Second, with deep memory, you needn’t know anything about what type of signal-integrity issue troubling your target system. You simply set the scope to its maximum memory, set the trigger to edge or even auto-trigger, and hit run. The scope will obediently capture a relatively long-time capture window of target system execution. You’re then free to peruse the acquired data at your leisure to see if any events might be of interest. Some people call this the “swallow and wallow” approach.

These methods are beneficial and fairly well ingrained in the heads of electronic designers who use oscilloscopes to verify their designs. But they also have some severe limitations compared to a novel method that’s emerging in the test and measurement industry.

Something Different
The new approach is most concisely described as event identification software. Essentially, event identification software is smart software that scans each waveform acquired by the oscilloscope and looks for various signal-integrity issues or events of interest in the signal. It lacks the zero dead time of hardware triggering because it inherently has dead time while post-processing the previously stored record. Neither does it have the swallow and wallow capability of deep memory. Still, event identification software features a number of unique benefits that have become compelling to oscilloscope users:

  • Monitoring multiple events simultaneously: Hardware triggering is limited to identifying a single event of interest. The hardware trigger circuit is set up to trigger on a specific type of event and is intrinsically prohibited from monitoring for other types of events at the same time. Event identification software doesn’t suffer from such a limitation. It can be programmed to scan for five events at the same time on any channel or combination of channels. This can significantly reduce the time it takes to narrow down the potential causes of a signal-integrity problem or isolate nasty interdependent events.
  • Finding multiple occurrences of an event: Hardware-trigger circuits can only identify one occurrence of an event in an acquisition. There may be additional occurrences of the event before or after the event is isolated by the hardware, but you will be unable to find them easily. Event identification software can find every occurrence of an event captured in waveform memory.

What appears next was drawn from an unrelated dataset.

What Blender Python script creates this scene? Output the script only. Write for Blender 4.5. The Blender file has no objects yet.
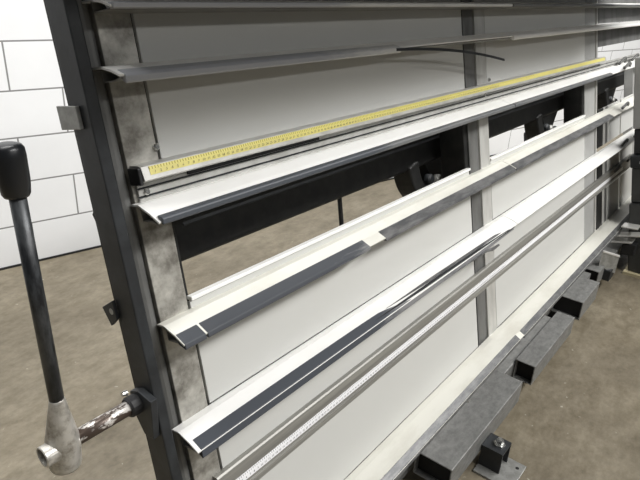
import bpy, bmesh, math, random
from mathutils import Vector, Matrix
random.seed(7)
S = bpy.context.scene
COL = S.collection

# ------------------------------------------------------------------ frame of the place
# world: X along the rack, Z up, the viewer stands at y = 0 and the rack leans back at y ~ 0.5
TILT = math.radians(12.5)
U = Vector((0, math.sin(TILT), math.cos(TILT)))
N = Vector((0, -math.cos(TILT), math.sin(TILT)))
P0 = Vector((0, 0.5298, 0.22)); U0 = P0.dot(U)
def rp(x, n, u):                       # a point of the rack: along, out of its face, up its face
    p = P0 + n * N + (u - U0) * U
    return Vector((x, p.y, p.z))
ORG = rp(1.9, 0, 0.104); ORG.z = 0
RM = Matrix.Translation(ORG)

# ------------------------------------------------------------------ materials
def mat(name, base, rough=.5, metal=0., var=.0, vscale=20., base2=None, spec=.5, bump=0., bscale=80., stretch=(1, 1, 1), lo=.4, hi=.6, emit=0):
    m = bpy.data.materials.new(name); m.use_nodes = True
    nt = m.node_tree; b = nt.nodes['Principled BSDF']
    b.inputs['Base Color'].default_value = (*base, 1); b.inputs['Roughness'].default_value = rough
    b.inputs['Metallic'].default_value = metal; b.inputs['Specular IOR Level'].default_value = spec
    tc = nt.nodes.new('ShaderNodeTexCoord'); mp = nt.nodes.new('ShaderNodeMapping')
    mp.inputs['Scale'].default_value = stretch
    nt.links.new(tc.outputs['Object'], mp.inputs['Vector'])
    if base2 is None and var: base2 = tuple(c * (1 - var) for c in base)
    if base2 is not None:
        nz = nt.nodes.new('ShaderNodeTexNoise'); nz.inputs['Scale'].default_value = vscale; nz.inputs['Detail'].default_value = 6
        nz.inputs['Roughness'].default_value = .65
        cr = nt.nodes.new('ShaderNodeValToRGB')
        cr.color_ramp.elements[0].position = lo; cr.color_ramp.elements[0].color = (*base, 1)
        cr.color_ramp.elements[1].position = hi; cr.color_ramp.elements[1].color = (*base2, 1)
        nt.links.new(mp.outputs[0], nz.inputs['Vector']); nt.links.new(nz.outputs['Fac'], cr.inputs['Fac'])
        nt.links.new(cr.outputs['Color'], b.inputs['Base Color'])
    if bump:
        n2 = nt.nodes.new('ShaderNodeTexNoise'); n2.inputs['Scale'].default_value = bscale; n2.inputs['Detail'].default_value = 4
        bp = nt.nodes.new('ShaderNodeBump'); bp.inputs['Strength'].default_value = bump; bp.inputs['Distance'].default_value = .002
        nt.links.new(mp.outputs[0], n2.inputs['Vector']); nt.links.new(n2.outputs['Fac'], bp.inputs['Height'])
        nt.links.new(bp.outputs[0], b.inputs['Normal'])
    return m

M = {}
M['post'] = mat('dark_painted_steel', (.012, .0135, .0155), .5, 0, vscale=18, base2=(.022, .025, .028), bump=.15)
M['steel'] = mat('grey_steel', (.17, .17, .165), .5, .3, vscale=14, base2=(.11, .11, .105), stretch=(1, 1, .3))
M['plate'] = mat('mottled_aluminium', (.54, .525, .48), .45, .35, vscale=24, base2=(.17, .16, .14), bump=.15, lo=.34, hi=.66)
M['plate_light'] = mat('light_aluminium', (.55, .545, .52), .4, .3, vscale=20, base2=(.44, .435, .41), stretch=(1, 1, .2))
M['panel'] = mat('pale_board', (.53, .53, .51), .42, 0, vscale=7, base2=(.52, .52, .495), spec=.35, lo=.3, hi=.75)
M['ledge'] = mat('white_aluminium', (.88, .875, .855), .38, .05, vscale=9, base2=(.80, .79, .75), stretch=(.4, 1, 1), lo=.45, hi=.75)
M['ledge_cream'] = mat('cream_aluminium', (.76, .75, .685), .42, .1, vscale=9, base2=(.60, .58, .51), stretch=(.4, 1, 1), lo=.45, hi=.75)
M['rail'] = mat('brushed_rail', (.30, .295, .27), .42, .3, vscale=8, base2=(.20, .195, .18), stretch=(.15, 2, 8))
M['rear'] = mat('black_steel', (.009, .009, .009), .5, 0, vscale=30, base2=(.016, .016, .015), spec=.3)
M['tube'] = mat('raw_steel_tube', (.25, .25, .24), .5, .35, vscale=60, base2=(.15, .15, .145), bump=.4, bscale=160, stretch=(.6, 1, 1), lo=.35, hi=.7)
M['black'] = mat('black_rubber', (.012, .012, .013), .55, 0, bump=.15)
M['inside'] = mat('tube_inside', (.01, .01, .01), .8)
M['grip'] = mat('black_plastic_grip', (.009, .01, .012), .34, 0, bump=.08, bscale=200)
M['rod'] = mat('black_rod', (.075, .08, .085), .38, .4, vscale=45, base2=(.014, .015, .017), bump=.2, stretch=(1, 1, .3))
M['cast'] = mat('cast_silver', (.56, .54, .50), .38, .55, vscale=45, base2=(.20, .18, .15), bump=.6, bscale=70, lo=.46, hi=.70)
M['rust'] = mat('worn_brown_pipe', (.085, .062, .05), .36, .4, vscale=55, base2=(.7, .67, .63), bump=.3, lo=.55, hi=.60, stretch=(.5, 1, 1))
M['chrome'] = mat('zinc_bolt', (.6, .6, .58), .25, .9)
M['galv'] = mat('galvanised_plate', (.36, .36, .345), .45, .5, vscale=40, base2=(.26, .26, .245))
M['brightgalv'] = mat('bright_edge', (.66, .65, .62), .4, .4)
M['cabinet'] = mat('dark_grey_enamel', (.032, .033, .032), .42, 0, vscale=10, base2=(.045, .046, .045))
M['greypost'] = mat('light_grey_enamel', (.36, .36, .35), .45, 0, vscale=6, base2=(.3, .3, .29))
M['ink'] = mat('black_ink', (.03, .03, .03), .6)
M['brass'] = mat('yellowish_edge', (.5, .44, .28), .5)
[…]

Not only can you look at what led up to the first failure, but also the second, third, forth, and so on.
  • Automatic event navigation: Once you acquire a long waveform with deep memory, you’re left to the extremely tedious and error-prone task of manually scrolling through the waveform and inspecting each part of the signal for potential signal-integrity issues. Deep-memory captures can represent 10,000 screens of information. Manually going through all of this information is impractical. Transferring the oscilloscope data to a controller and writing custom software to measure and inspect such data is also impractical and time-consuming. Once event identification software identifies all occurrences of target events, navigating to each occurrence is a snap using intuitive DVD-like playback controls. Figure 1 shows an example using an Agilent DSO81304B oscilloscope.
  • Variety of events that can be identified: A typical hardware-triggering system can isolate around 10 different types of events or trigger modes. Developing a new hardware-trigger mode typically is daunting for oscilloscope vendors, requiring extensive engineering resources and expensive IC fabrications. Software event identification enables a much wider range of possibilities at a development cost that’s orders of magnitude less. Current event identification software can isolate any event that can be described by a waveform measurement (well over 30 in modern oscilloscopes), plus find troublesome events such as non-monotonic edges caused by improper signal terminations. Designing a hardware-trigger circuit to trigger on such a subtle waveform phenomenon as a non-monotonic edge would be nearly impossible.
  • Speed of events that can be distinguished: A hardware-trigger circuit is fundamentally limited by the speed of its transistors, and it’s an analog-based approach. Best-in-class hardware-trigger circuits currently offer pulse-width (or glitch) triggering down to 300 ps and serial triggering to 3.25 Gbits/s. While these specifications are admirable, hardware-triggering circuits aren’t keeping up with cutting-edge designs that are now reaching 8.5 Gbits/s and beyond. Event identification software is fundamentally limited by the oscilloscope’s sample rate, and it’s essentially a digital process. With industry-leading sample rates measuring 40 Gsamples/s, the speed of events that can be identified by a software-event-identification system is considerably higher than its hardware counterparts. Pulse widths as narrow as 70 ps and serial “finding” as fast as 8.5 Gbits/s are possible with the new approach. (See Figure 2 for another high-speed example.)
  • Resolution of events that can be distinguished: A hardware-trigger circuit has relatively coarse time resolution in the tens or even hundreds of picoseconds, depending on the specific trigger event, the waveform signal characteristics, and particular waveform activity leading up to the trigger event. This coarse resolution can be insufficient for testing against a precise specification (i.e., false failures can be generated). Because software event identification is a digital process, DSP techniques such as one- to 16-sample point interpolation can be used to effectively increase the event resolution. Events can be deemed to pass or fail with picoseconds of resolution. Figure 2 illustrates the identification of a 36-ps rise time.
  • If you can see it, you can isolate it: One of the most striking capabilities of event identification software is its Zone Finder functionality. Most scope users have seen intermittent waveforms occasionally flicker across the screen but have been unable to hit the stop button fast enough to catch them. Typically, these users then will put the scope into a single acquisition mode and hit the single button repeatedly (sometimes very repeatedly) in a vain attempt to capture the infrequent event. Usually, the only result is a very sore button finger. A Zone Finder allows users to interactively draw a zone box on the display where they see the signal intermittently flicker. The next time the waveform flickers through the zone, the scope will automatically stop and display the highly sought after waveform. Figure 3 illustrates a two-zone example. This capability alone is often invaluable.
  • Synchronization with hardware triggering: Finally, the event identification software can be used with the hardware-trigger mechanism via a programmable delay mechanism. That is, it can find the defined software event that occurs a specified amount of time from the defined hardware event. In this way, the combined hardware/software system can be employed as a trigger sequencer (find A then B for example), or the hardware can be used to qualify waveforms for the software to inspect, improving efficiency.

Event identification software is a powerful complement to traditional hardware-triggering or deep-memory capture approaches for identifying signal-integrity issues. When oscilloscope dead time isn’t an issue (i.e., the event occurs more frequently than every second or so—a relative eternity in the world of high-speed electronics), the new approach of software event identification will prove to be the most flexible and effective means of finding a signal-integrity problem with an electronic design.